Tard dans la soirée du vendredi 13 septembre, lors du vote de la loi relative à la consommation, le Sénat a adopté trois amendements du gouvernement visant à renforcer le respect de la réglementation sur le prix du livre papier et numérique (disponibles en pdf ci-dessous).
Ces amendements concernent la création d'un médiateur du livre, et celle d'agents assermentés pour enquêter sur d'éventuelles infractions. Soutenus par Benoît Hamon, ministre délégué à la Consommation et l'Economie solidaire, ces amendements ont été rédigés par le ministère de la Culture, comme la ministre Aurélie Filippetti en avait pris l'engagement devant les professionnels lors du salon du livre en mars, et lors des Rencontres de Bordeaux, en juin dernier.
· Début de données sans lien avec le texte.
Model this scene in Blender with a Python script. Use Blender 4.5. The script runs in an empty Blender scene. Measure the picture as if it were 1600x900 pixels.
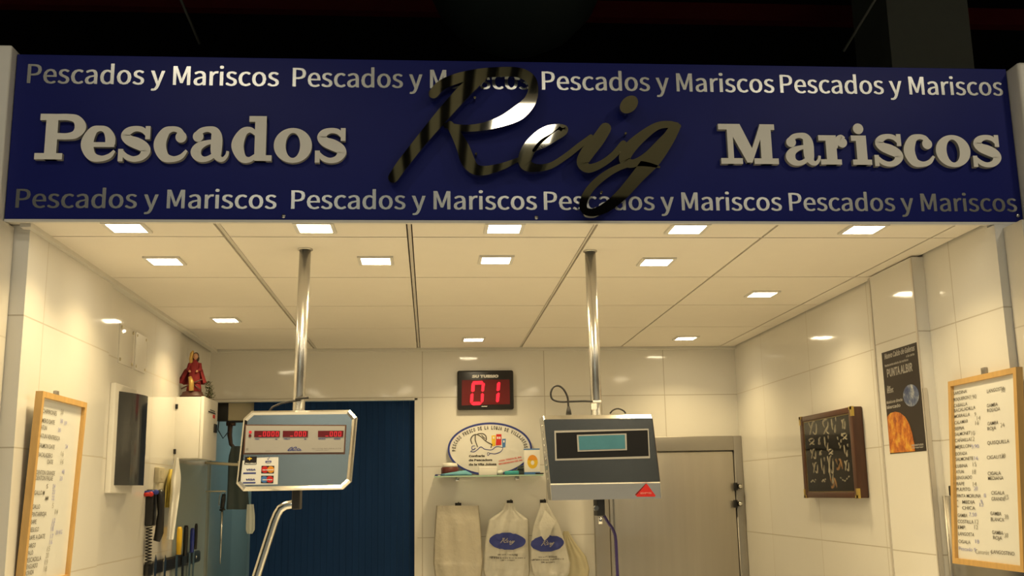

«Ces mesures sont destinées à améliorer le fonctionnement des lois du 10 août 1981 et du 26 mai 2011 relatives au prix unique du livre, papier comme numérique. L'assermentation des agents du ministère de la Culture et de la Communication améliorera l'effectivité de ces lois puisqu'elle leur permettra d'assurer une veille de leur application et un contrôle de leur mise en oeuvre avec la possibilité de saisir la justice en cas de manquement» commente le ministère dans un communiqué saluant l'adoption de ces dispositions présentées comme étant «en faveur de la librairie indépendante».
«En raison de l'arrivée de nouveaux acteurs issus d'Internet, qui ne participent pas aux instances interprofessionnelles existantes et de rapports de force qui, parfois, ne permettent pas au dialogue entre partenaires commerciaux d'aboutir, les instances mises en place par l'interprofession peinent à arbitrer les conflits, tandis que les professionnels hésitent à recourir au juge. Il faut donc une autorité intermédiaire qui puisse être saisie facilement et favoriser la conciliation» a expliqué Benoît Hamon lors du vote concernant la création d'un médiateur.
Le Syndicat de la librairie française s'est félicité de la création de cette fonction qu'il réclame depuis plusieurs années, «face aux contournements du prix unique par certains acteurs économiques, notamment la grande distribution physique ou en ligne».
"le médiateur n'aura pas à s'immiscer dans ce qui relève de la concertation professionnelle"
«La création d'un médiateur du livre, sous forme d'autorité administrative indépendante, permettra de faciliter la conciliation entre éditeurs, distributeurs et libraires dans les conflits éventuels qui les opposent» ajoute également le communiqué du ministère.
Dans l'exposé des motifs du texte, il est toutefois précisé que «le médiateur n'aura pas à s'immiscer dans ce qui relève de la concertation professionnelle. Les réflexions sur les questions générales intéressant la profession incombent aux organisations syndicales et professionnelles (Syndicat national de l'édition, Syndicat de la librairie française, etc.) dans le cadre des instances spécialement créées à cet effet (commission des usages commerciaux, commission de suivi du protocole d'accord, etc.).»
Les éditeurs ne souhaitaient pas que ce médiateur s'occupe des relations interprofessionnelles. L'exposé des motifs souligne également que «la création du médiateur du livre ne doit pas apporter de restriction à ce qui doit relever de la liberté de négociation commerciale. A la différence d'autres autorités administratives, le médiateur du livre n'a pas le pouvoir de fixer par une décision administrative un des aspects de la relation commerciale (la remise au libraire par exemple)».
"Le cumul de la gratuité des frais de port et de la remise de 5% aux clients correspond à une politique de «dumping»"
Votés au Sénat en première lecture de la loi sur la consommation, ces amendements devront aussi être approuvés à l'Assemblée lors de l'examen du texte en seconde lecture, sans doute d'ici la fin de l'année.
Le ministère indique par ailleurs que les dispositions introduites par le Sénat pourraient être enrichies «d'une régulation plus stricte de la pratique commerciale de la gratuité des frais de port associée systématiquement au rabais de 5% permis par la loi. Celle-ci déstabilise le secteur». Ce projet «fait actuellement l'objet d'une concertation avec l'ensemble des acteurs concernés».
De son côté, le SLF souligne «que le cumul de la gratuité des frais de port et de la remise de 5% aux clients correspond à une politique de «dumping» et à une concurrence déloyale de la part de grands opérateurs» Le groupe UMP a déposé une proposition de loi prévoyant de supprimer le port gratuit pour les expéditions de livre, qui doit être examinée le 3 octobre (voir Livres Hebdo 965 du 13 septembre 2013).